I think that all players will not treat the brig lightly once they've played a game or two where it's been a decisive factor, I'll certainly be suspicious of any player who attempts to toss others in the brig. It also certainly seems to be a very strong play for unrevealed Cylons if they can evade the suspicions of others. Players spending time in the brig slow the game down considerably, giving Cylons precious time in order to win.

The Brig certainly is a bad place to be, and you'll most often be discarding Skill cards and thus losing resources because you can't play enough cards. Plus, a lot of character's special abilities suck in the Brig: Baltar only draws 4 Skill cards, Roslyn can't use her special ability, and Appolo will often be forced to discard random (and possibly useful) cards.

Trump said:

As someone who's spent considerable time in the brig, let me tell you, it sucks. :) I don't think it's the Brig that needs "fixing" though, it's the player attitudes. Early games seem to see more brig action as players don't realize how serious the action really is. Now when I'm playing with experienced players, nobody is getting tossed in there without a very good reason. Simply feeling that someone might be a Cylon doesn't cut it. You'd better have proof. Otherwise that person isn't getting tossed in and the accuser WILL be later.
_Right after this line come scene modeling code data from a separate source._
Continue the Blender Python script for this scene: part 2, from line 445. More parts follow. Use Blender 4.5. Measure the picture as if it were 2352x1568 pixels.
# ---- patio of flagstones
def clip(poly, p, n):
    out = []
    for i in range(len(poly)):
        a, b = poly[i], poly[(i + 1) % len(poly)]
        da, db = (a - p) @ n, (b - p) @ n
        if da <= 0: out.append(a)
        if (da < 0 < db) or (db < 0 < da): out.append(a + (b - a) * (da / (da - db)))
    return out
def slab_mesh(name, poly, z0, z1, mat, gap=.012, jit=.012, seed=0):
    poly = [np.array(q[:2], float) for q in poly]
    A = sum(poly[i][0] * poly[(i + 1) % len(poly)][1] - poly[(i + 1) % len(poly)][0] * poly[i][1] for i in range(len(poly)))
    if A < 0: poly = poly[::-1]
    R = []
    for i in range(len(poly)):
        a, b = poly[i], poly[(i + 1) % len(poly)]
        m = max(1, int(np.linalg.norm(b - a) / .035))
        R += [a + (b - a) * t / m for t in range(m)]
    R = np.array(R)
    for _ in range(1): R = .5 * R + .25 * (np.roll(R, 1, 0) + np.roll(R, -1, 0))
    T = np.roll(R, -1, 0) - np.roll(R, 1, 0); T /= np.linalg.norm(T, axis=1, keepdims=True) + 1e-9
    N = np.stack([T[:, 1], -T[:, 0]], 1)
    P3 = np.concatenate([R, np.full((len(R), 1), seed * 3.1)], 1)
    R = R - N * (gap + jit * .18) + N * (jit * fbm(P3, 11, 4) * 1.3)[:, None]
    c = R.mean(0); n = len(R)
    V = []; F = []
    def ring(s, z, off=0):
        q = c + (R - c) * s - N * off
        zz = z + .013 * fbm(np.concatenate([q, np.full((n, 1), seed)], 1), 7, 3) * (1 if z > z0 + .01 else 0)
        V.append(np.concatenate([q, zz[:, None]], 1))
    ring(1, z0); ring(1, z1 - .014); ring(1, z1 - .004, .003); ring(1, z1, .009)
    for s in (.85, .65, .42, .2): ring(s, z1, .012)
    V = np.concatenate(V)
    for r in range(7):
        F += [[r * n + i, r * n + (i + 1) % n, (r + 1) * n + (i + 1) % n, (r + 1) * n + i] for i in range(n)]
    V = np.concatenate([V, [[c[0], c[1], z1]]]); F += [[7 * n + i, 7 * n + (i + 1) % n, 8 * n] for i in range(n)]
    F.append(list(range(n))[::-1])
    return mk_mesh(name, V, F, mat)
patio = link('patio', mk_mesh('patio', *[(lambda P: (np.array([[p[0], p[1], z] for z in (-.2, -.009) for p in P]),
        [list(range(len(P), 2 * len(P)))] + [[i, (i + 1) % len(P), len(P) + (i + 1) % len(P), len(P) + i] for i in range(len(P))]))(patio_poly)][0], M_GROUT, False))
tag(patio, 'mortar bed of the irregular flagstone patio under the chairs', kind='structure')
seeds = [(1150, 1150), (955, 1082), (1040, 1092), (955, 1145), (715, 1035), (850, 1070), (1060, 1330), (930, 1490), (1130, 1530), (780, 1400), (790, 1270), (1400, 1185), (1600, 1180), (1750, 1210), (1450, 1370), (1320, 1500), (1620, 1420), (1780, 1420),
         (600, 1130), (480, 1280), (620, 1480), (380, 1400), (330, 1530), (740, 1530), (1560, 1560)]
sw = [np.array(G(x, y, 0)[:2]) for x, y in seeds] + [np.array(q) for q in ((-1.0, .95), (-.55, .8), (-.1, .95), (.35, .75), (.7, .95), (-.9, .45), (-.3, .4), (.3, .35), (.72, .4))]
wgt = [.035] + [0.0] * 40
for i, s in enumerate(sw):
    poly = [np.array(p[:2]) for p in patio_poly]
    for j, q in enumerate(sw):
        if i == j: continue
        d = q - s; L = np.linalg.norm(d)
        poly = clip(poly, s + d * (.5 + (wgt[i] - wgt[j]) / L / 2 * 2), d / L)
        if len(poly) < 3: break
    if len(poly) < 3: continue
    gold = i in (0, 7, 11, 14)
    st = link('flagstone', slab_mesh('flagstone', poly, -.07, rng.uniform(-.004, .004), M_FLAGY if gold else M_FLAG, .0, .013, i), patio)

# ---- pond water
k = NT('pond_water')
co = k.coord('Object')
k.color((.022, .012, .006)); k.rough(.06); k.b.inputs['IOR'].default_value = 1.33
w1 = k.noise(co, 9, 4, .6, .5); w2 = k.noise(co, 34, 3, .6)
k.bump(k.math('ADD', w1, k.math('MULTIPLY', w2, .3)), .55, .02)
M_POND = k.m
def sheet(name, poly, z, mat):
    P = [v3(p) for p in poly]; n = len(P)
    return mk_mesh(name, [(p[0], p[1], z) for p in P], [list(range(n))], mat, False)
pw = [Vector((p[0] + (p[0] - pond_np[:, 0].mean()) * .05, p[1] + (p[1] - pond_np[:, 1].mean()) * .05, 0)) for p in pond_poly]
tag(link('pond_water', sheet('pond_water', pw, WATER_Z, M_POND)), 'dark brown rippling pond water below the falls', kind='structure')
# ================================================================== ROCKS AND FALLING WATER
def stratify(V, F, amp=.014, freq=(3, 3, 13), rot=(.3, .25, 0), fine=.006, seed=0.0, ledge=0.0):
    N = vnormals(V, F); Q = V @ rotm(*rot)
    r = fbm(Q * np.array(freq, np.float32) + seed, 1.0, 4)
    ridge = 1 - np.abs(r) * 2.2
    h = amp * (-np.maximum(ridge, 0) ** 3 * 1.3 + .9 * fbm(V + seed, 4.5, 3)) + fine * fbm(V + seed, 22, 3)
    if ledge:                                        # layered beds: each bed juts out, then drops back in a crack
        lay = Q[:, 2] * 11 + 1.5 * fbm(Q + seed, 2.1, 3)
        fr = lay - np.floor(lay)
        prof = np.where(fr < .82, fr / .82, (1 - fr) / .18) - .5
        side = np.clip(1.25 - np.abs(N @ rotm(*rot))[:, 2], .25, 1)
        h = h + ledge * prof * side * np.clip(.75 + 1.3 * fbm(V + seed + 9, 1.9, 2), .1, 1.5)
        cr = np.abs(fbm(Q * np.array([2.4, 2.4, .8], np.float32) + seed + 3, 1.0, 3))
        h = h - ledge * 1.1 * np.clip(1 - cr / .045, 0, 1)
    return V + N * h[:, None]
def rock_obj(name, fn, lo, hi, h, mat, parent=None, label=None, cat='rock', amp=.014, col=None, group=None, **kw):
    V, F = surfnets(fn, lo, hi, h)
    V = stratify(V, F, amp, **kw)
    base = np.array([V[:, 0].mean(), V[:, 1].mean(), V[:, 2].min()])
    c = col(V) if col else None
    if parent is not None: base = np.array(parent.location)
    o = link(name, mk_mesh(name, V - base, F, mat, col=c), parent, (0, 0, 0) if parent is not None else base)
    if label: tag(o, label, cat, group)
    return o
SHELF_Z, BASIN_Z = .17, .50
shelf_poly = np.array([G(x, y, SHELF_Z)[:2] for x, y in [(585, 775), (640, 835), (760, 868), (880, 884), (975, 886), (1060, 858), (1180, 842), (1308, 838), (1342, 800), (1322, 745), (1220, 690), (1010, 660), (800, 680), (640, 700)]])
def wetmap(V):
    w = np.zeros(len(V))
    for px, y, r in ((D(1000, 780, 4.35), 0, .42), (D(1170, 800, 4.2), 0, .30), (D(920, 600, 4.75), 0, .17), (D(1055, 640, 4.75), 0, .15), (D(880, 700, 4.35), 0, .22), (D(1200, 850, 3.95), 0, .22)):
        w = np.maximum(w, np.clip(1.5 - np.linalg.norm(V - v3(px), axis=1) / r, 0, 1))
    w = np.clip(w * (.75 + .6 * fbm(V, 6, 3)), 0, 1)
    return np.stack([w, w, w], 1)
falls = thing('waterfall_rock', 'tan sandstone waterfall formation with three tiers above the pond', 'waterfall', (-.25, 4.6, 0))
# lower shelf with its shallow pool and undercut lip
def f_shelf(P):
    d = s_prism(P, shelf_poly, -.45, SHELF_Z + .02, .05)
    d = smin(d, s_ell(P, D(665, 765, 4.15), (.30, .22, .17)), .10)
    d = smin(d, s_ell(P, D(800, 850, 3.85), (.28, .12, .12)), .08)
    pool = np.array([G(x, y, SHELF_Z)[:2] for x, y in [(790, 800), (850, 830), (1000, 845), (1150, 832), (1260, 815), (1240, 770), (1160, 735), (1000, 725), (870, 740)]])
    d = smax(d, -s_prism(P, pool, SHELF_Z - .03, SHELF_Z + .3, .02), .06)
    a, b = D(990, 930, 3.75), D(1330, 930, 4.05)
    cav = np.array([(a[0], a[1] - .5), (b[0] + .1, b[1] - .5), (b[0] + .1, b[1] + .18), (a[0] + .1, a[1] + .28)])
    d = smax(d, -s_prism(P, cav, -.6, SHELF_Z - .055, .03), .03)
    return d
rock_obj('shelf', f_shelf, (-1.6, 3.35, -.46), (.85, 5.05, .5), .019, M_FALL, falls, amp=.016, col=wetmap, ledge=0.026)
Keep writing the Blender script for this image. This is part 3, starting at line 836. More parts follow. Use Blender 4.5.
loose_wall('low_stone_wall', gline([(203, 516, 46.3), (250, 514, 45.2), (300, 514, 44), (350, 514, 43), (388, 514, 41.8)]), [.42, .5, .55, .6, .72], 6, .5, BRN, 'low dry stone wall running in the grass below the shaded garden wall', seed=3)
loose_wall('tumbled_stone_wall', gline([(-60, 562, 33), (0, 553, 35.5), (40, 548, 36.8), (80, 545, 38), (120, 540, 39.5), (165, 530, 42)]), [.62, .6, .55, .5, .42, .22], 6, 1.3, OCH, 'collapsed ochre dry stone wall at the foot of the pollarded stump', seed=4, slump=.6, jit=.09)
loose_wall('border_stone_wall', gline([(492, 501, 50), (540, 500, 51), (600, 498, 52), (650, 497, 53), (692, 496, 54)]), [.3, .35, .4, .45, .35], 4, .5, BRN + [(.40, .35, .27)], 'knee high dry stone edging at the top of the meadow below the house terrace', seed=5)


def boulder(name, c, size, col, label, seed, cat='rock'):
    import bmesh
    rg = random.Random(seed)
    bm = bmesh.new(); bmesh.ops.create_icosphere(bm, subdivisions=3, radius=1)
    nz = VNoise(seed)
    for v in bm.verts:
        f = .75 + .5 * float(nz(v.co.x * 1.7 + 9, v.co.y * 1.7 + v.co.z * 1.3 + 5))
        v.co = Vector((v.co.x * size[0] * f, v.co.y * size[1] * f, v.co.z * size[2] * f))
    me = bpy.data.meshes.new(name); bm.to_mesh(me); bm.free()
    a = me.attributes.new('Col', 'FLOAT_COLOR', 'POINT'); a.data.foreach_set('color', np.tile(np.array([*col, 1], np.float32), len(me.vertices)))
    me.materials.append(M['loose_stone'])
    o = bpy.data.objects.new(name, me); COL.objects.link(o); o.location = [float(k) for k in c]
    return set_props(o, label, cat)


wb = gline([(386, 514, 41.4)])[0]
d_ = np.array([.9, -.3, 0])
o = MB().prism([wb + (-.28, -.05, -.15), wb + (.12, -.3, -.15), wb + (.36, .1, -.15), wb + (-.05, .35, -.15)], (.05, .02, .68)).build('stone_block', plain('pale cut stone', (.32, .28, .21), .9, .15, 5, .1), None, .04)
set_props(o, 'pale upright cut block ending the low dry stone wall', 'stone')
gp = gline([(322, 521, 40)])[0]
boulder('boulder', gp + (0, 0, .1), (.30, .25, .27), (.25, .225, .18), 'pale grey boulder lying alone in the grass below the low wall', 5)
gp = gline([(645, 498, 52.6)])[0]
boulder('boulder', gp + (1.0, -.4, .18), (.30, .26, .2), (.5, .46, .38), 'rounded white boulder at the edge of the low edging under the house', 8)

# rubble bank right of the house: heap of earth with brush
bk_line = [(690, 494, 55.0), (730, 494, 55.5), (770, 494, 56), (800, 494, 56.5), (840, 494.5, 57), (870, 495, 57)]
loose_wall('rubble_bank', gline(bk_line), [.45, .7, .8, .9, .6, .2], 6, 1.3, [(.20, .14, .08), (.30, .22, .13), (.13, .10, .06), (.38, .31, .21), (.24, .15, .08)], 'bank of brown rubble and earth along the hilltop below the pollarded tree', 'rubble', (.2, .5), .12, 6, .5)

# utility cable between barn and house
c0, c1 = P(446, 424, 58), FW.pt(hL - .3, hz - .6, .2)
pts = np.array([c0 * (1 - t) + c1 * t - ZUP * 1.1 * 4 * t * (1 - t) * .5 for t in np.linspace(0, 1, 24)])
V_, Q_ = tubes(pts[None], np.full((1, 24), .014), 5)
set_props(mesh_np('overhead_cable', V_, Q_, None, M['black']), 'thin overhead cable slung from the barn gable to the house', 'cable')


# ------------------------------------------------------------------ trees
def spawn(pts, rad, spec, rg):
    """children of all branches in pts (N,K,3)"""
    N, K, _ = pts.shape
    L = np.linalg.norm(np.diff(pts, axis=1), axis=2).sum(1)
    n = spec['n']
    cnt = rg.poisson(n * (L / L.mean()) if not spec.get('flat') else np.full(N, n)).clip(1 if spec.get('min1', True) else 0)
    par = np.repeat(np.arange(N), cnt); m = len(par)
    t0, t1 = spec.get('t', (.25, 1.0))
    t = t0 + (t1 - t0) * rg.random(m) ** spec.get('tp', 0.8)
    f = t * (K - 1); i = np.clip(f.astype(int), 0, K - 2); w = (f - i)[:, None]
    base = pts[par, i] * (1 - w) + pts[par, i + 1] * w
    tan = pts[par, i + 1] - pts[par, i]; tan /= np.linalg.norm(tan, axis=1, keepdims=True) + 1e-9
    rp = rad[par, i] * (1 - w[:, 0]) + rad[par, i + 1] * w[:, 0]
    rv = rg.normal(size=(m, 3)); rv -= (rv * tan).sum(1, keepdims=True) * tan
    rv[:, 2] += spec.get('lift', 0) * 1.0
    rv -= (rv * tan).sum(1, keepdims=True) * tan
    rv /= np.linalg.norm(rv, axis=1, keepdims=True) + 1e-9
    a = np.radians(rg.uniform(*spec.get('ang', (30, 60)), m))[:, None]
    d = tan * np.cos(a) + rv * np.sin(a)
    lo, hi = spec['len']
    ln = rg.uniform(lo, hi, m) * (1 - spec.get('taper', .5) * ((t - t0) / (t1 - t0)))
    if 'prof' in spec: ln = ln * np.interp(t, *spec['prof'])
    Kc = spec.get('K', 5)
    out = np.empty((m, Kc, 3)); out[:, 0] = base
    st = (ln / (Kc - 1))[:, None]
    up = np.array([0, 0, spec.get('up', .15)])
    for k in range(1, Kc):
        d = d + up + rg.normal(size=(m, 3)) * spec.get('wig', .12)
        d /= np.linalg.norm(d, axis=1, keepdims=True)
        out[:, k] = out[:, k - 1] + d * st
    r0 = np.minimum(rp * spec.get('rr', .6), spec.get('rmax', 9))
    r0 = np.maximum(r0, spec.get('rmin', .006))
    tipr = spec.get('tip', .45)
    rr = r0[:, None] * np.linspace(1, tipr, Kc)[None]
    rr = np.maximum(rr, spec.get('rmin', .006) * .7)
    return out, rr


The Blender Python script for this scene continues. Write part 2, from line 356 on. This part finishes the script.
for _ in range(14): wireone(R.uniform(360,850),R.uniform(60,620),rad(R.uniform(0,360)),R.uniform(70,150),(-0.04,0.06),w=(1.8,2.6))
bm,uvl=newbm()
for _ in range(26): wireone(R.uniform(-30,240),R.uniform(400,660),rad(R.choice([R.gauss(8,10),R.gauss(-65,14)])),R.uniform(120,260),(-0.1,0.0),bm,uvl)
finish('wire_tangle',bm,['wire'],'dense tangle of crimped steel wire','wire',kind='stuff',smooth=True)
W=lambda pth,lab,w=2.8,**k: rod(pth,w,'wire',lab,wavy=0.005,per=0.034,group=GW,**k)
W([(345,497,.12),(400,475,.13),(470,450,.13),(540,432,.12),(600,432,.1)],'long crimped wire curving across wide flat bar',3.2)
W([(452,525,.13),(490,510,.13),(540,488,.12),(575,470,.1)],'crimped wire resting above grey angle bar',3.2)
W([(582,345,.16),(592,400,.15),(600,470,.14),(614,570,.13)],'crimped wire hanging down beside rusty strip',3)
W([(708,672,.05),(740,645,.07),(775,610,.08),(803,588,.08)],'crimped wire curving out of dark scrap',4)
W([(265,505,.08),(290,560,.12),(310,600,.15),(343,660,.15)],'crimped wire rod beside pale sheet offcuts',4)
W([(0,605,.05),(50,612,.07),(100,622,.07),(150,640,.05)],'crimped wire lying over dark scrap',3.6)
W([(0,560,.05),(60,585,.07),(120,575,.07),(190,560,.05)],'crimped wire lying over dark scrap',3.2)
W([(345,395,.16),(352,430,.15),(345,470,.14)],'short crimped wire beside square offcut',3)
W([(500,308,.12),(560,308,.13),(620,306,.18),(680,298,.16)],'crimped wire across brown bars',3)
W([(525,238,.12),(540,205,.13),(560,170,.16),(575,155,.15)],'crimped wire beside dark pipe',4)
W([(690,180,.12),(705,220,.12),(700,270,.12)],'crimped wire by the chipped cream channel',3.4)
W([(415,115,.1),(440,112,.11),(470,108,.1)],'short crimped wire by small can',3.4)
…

Personally, I'd never consider playing Boomer just because it is such a pain to get out again.

Humans have a harder time winning because of the paranoia which keeps them from acting with the greatest potential. Being a bit more judicious about tossing people in the brig certainly helps them do better.

Agree 100%. Focusing on positive cooperation and planning seems much more important than the negative punishment aspects, especially since its often difficult to be very sure of identifying the unrevealed cylon.